→ SUPPLIED MATERIAL
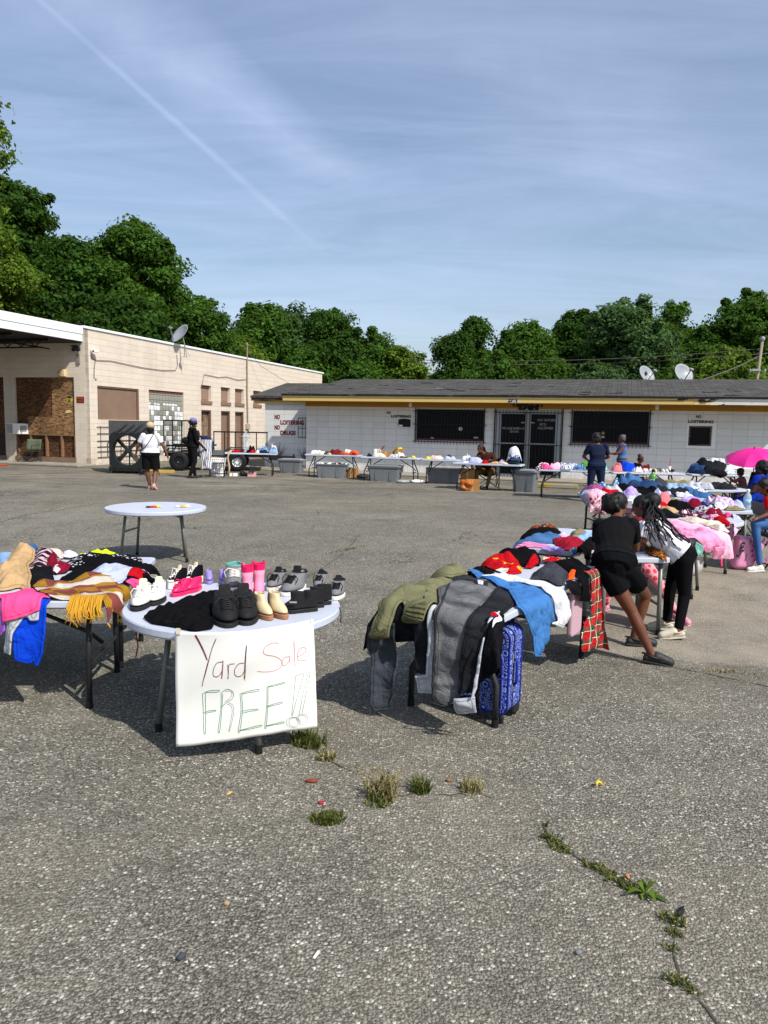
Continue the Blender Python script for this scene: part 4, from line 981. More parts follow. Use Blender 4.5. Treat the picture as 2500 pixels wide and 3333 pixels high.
    if parent is not None:
        mw = o.matrix_world.copy(); pm = parent.matrix_world if parent.parent is None else parent.matrix_world
        o.parent = parent; o.matrix_local = PARENT_M[parent.name].inverted() @ mw
    PARENT_M[o.name] = surf.M @ Matrix.Translation(Vector(org))
    k = o.modifiers.new('thick', 'SOLIDIFY'); k.thickness = th; k.offset = 0
    if sub: k = o.modifiers.new('sub', 'SUBSURF'); k.levels = sub; k.render_levels = sub
    o['_seed'] = seed; del o['_seed']
    return o
PARENT_M = {}
ZM = {'A': (0, 1720, 520 / 1659), 'D': (1150, 1650, 700 / 1659), 'E': (1650, 1690, 450 / 1659), 'F': (1600, 1560, 700 / 1659), 'G': (2050, 1430, 450 / 1659), 'R': (370, 1790, 780 / 1659),
      'H': (1900, 1560, 600 / 1659), '5': (1900, 1200, 600 / 1659)}
def zp(z, pts):
    a, b, s = ZM[z]; return [(a + x * s, b + y * s) for x, y in pts]
_seed = [100]
def garment(name, label, cat, surf, z, pts, m, group=None, lift=.04, **k):
    _seed[0] += 7; k.setdefault('seed', _seed[0])
    poly = [surf.pix(x, y, lift) for x, y in zp(z, pts)]
    return tag(make_cloth(name, surf, poly, m, **k), label, cat, group)
def blobpoly(cx, cy, w, d, rot, rng, n=11):
    out = []
    for i in range(n):
        a = 2 * PI * i / n; r = rng.uniform(.78, 1.12); q = 2.6
        x = math.copysign(abs(math.cos(a)) ** (2 / q), math.cos(a)) * w / 2 * r; y = math.copysign(abs(math.sin(a)) ** (2 / q), math.sin(a)) * d / 2 * r
        out.append((cx + x * math.cos(rot) - y * math.sin(rot), cy + x * math.sin(rot) + y * math.cos(rot)))
    return out
def heap(name, label, cat, surf, u, v, w, d, m, puff=.05, rot=0.0, group=None, cell=None, wf=9.0, **k):
    _seed[0] += 7; rng = random.Random(_seed[0])
    k.setdefault('th', .012); k.setdefault('crump', puff * .22 + .01)
    return tag(make_cloth(name, surf, blobpoly(u, v, w, d, rot, rng), m, puff=puff, cell=cell or max(.015, min(w, d) / 14), seed=_seed[0], wf=wf, uvrot=rng.uniform(0, 6), **k), label, cat, group)

# ------------------------------------------------ table builders
def rounded(w, d, r, n=5):
    out = []
    for sx, sy, a0 in ((1, 1, 0), (-1, 1, 90), (-1, -1, 180), (1, -1, 270)):
        for i in range(n + 1):
            a = rad(a0 + 90 * i / n); out.append((sx * (w / 2 - r) + r * math.cos(a), sy * (d / 2 - r) + r * math.sin(a)))
    return out
def legs_of(t, feet, tops, r, m, bow=0.0, tip=.02):
    for (fx, fy), (tx, ty, tz) in zip(feet, tops):
        if bow: pts = [(tx, ty, tz), (tx + (fx - tx) * .15, ty + (fy - ty) * .15, tz * .86), (tx + (fx - tx) * .75, ty + (fy - ty) * .75, tz * .55), (fx, fy, tz * .40), (fx, fy, .035)]
        else: pts = [(tx, ty, tz), (fx, fy, .035)]
        l = MB().tube(pts, r, 10).build('leg', m, t, smooth=True)
        MB().lathe([(r * 1.15, 0), (r * 1.2, .004), (r * 1.15, .045)], (fx, fy, .002), 12).build('foot_cap', M_black, l, smooth=False)
def rect_table(label, loc, rz, W, D, z, legm=None, bow=0.0, r=.016, inset=.16, ends=None, group='white folding tables', name='folding_table', th=.042, feet=None, panel=True):
    t = thing(name, label, 'table', (loc[0], loc[1], 0), rz, group); legm = legm or M_charcoal
    MB().prism(rounded(W, D, .06), z - th, z).build('tabletop', M_wplastic, t, bevel=.008, seg=3)
    if panel:
        a = MB(); a.prism(rounded(W - .05, D - .05, .05), z - th - .008, z - th - .001); a.build('underside', plain('grey_underside', '#85888b', .6), t)
    zz = z - th - .01; fx = W / 2 - inset; fy = D / 2 - .05
    ft = feet or [(sx * fx, sy * fy) for sx in (-1, 1) for sy in (-1, 1)]
    tp = [(sx * (fx - (.10 if bow else .0)), sy * (fy - (.22 if bow else .03)), zz) for sx in (-1, 1) for sy in (-1, 1)]
    legs_of(t, ft, tp, r, legm, bow)
    for sx in (-1, 1):
        b = MB(); i = 0 if sx < 0 else 2
        y0 = (ft[i][0] * .5 + tp[i][0] * .5, ft[i][1] * .75 + tp[i][1] * .25); y1 = (ft[i + 1][0] * .5 + tp[i + 1][0] * .5, ft[i + 1][1] * .75 + tp[i + 1][1] * .25)
        b.bar((*y0, zz * .42), (*y1, zz * .42), r * .75); b.bar((tp[i][0], tp[i][1], zz - .02), (tp[i + 1][0], tp[i + 1][1], zz - .02), r * .8); b.build('crossbar', legm, t)
        MB().tube([(sx * fx, 0, zz * .5), (sx * fx * .9, 0, zz * .62), (sx * W * .14, 0, zz)], r * .8, 8).build('brace', legm, t, smooth=True)
    return t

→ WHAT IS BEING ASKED
Repeat the listing above exactly, with no pictures.

→ ANSWER TO THIS PROBLEM
Continue the Blender Python script for this scene: part 4, from line 981. More parts follow. Use Blender 4.5. Treat the picture as 2500 pixels wide and 3333 pixels high.
    if parent is not None:
        mw = o.matrix_world.copy(); pm = parent.matrix_world if parent.parent is None else parent.matrix_world
        o.parent = parent; o.matrix_local = PARENT_M[parent.name].inverted() @ mw
    PARENT_M[o.name] = surf.M @ Matrix.Translation(Vector(org))
    k = o.modifiers.new('thick', 'SOLIDIFY'); k.thickness = th; k.offset = 0
    if sub: k = o.modifiers.new('sub', 'SUBSURF'); k.levels = sub; k.render_levels = sub
    o['_seed'] = seed; del o['_seed']
    return o
PARENT_M = {}
ZM = {'A': (0, 1720, 520 / 1659), 'D': (1150, 1650, 700 / 1659), 'E': (1650, 1690, 450 / 1659), 'F': (1600, 1560, 700 / 1659), 'G': (2050, 1430, 450 / 1659), 'R': (370, 1790, 780 / 1659),
      'H': (1900, 1560, 600 / 1659), '5': (1900, 1200, 600 / 1659)}
def zp(z, pts):
    a, b, s = ZM[z]; return [(a + x * s, b + y * s) for x, y in pts]
_seed = [100]
def garment(name, label, cat, surf, z, pts, m, group=None, lift=.04, **k):
    _seed[0] += 7; k.setdefault('seed', _seed[0])
    poly = [surf.pix(x, y, lift) for x, y in zp(z, pts)]
    return tag(make_cloth(name, surf, poly, m, **k), label, cat, group)
def blobpoly(cx, cy, w, d, rot, rng, n=11):
    out = []
    for i in range(n):
        a = 2 * PI * i / n; r = rng.uniform(.78, 1.12); q = 2.6
        x = math.copysign(abs(math.cos(a)) ** (2 / q), math.cos(a)) * w / 2 * r; y = math.copysign(abs(math.sin(a)) ** (2 / q), math.sin(a)) * d / 2 * r
        out.append((cx + x * math.cos(rot) - y * math.sin(rot), cy + x * math.sin(rot) + y * math.cos(rot)))
    return out
def heap(name, label, cat, surf, u, v, w, d, m, puff=.05, rot=0.0, group=None, cell=None, wf=9.0, **k):
    _seed[0] += 7; rng = random.Random(_seed[0])
    k.setdefault('th', .012); k.setdefault('crump', puff * .22 + .01)
    return tag(make_cloth(name, surf, blobpoly(u, v, w, d, rot, rng), m, puff=puff, cell=cell or max(.015, min(w, d) / 14), seed=_seed[0], wf=wf, uvrot=rng.uniform(0, 6), **k), label, cat, group)

# ------------------------------------------------ table builders
def rounded(w, d, r, n=5):
    out = []
    for sx, sy, a0 in ((1, 1, 0), (-1, 1, 90), (-1, -1, 180), (1, -1, 270)):
        for i in range(n + 1):
            a = rad(a0 + 90 * i / n); out.append((sx * (w / 2 - r) + r * math.cos(a), sy * (d / 2 - r) + r * math.sin(a)))
    return out
def legs_of(t, feet, tops, r, m, bow=0.0, tip=.02):
    for (fx, fy), (tx, ty, tz) in zip(feet, tops):
        if bow: pts = [(tx, ty, tz), (tx + (fx - tx) * .15, ty + (fy - ty) * .15, tz * .86), (tx + (fx - tx) * .75, ty + (fy - ty) * .75, tz * .55), (fx, fy, tz * .40), (fx, fy, .035)]
        else: pts = [(tx, ty, tz), (fx, fy, .035)]
        l = MB().tube(pts, r, 10).build('leg', m, t, smooth=True)
        MB().lathe([(r * 1.15, 0), (r * 1.2, .004), (r * 1.15, .045)], (fx, fy, .002), 12).build('foot_cap', M_black, l, smooth=False)
def rect_table(label, loc, rz, W, D, z, legm=None, bow=0.0, r=.016, inset=.16, ends=None, group='white folding tables', name='folding_table', th=.042, feet=None, panel=True):
    t = thing(name, label, 'table', (loc[0], loc[1], 0), rz, group); legm = legm or M_charcoal
    MB().prism(rounded(W, D, .06), z - th, z).build('tabletop', M_wplastic, t, bevel=.008, seg=3)
    if panel:
        a = MB(); a.prism(rounded(W - .05, D - .05, .05), z - th - .008, z - th - .001); a.build('underside', plain('grey_underside', '#85888b', .6), t)
    zz = z - th - .01; fx = W / 2 - inset; fy = D / 2 - .05
    ft = feet or [(sx * fx, sy * fy) for sx in (-1, 1) for sy in (-1, 1)]
    tp = [(sx * (fx - (.10 if bow else .0)), sy * (fy - (.22 if bow else .03)), zz) for sx in (-1, 1) for sy in (-1, 1)]
    legs_of(t, ft, tp, r, legm, bow)
    for sx in (-1, 1):
        b = MB(); i = 0 if sx < 0 else 2
        y0 = (ft[i][0] * .5 + tp[i][0] * .5, ft[i][1] * .75 + tp[i][1] * .25); y1 = (ft[i + 1][0] * .5 + tp[i + 1][0] * .5, ft[i + 1][1] * .75 + tp[i + 1][1] * .25)
        b.bar((*y0, zz * .42), (*y1, zz * .42), r * .75); b.bar((tp[i][0], tp[i][1], zz - .02), (tp[i + 1][0], tp[i + 1][1], zz - .02), r * .8); b.build('crossbar', legm, t)
        MB().tube([(sx * fx, 0, zz * .5), (sx * fx * .9, 0, zz * .62), (sx * W * .14, 0, zz)], r * .8, 8).build('brace', legm, t, smooth=True)
    return t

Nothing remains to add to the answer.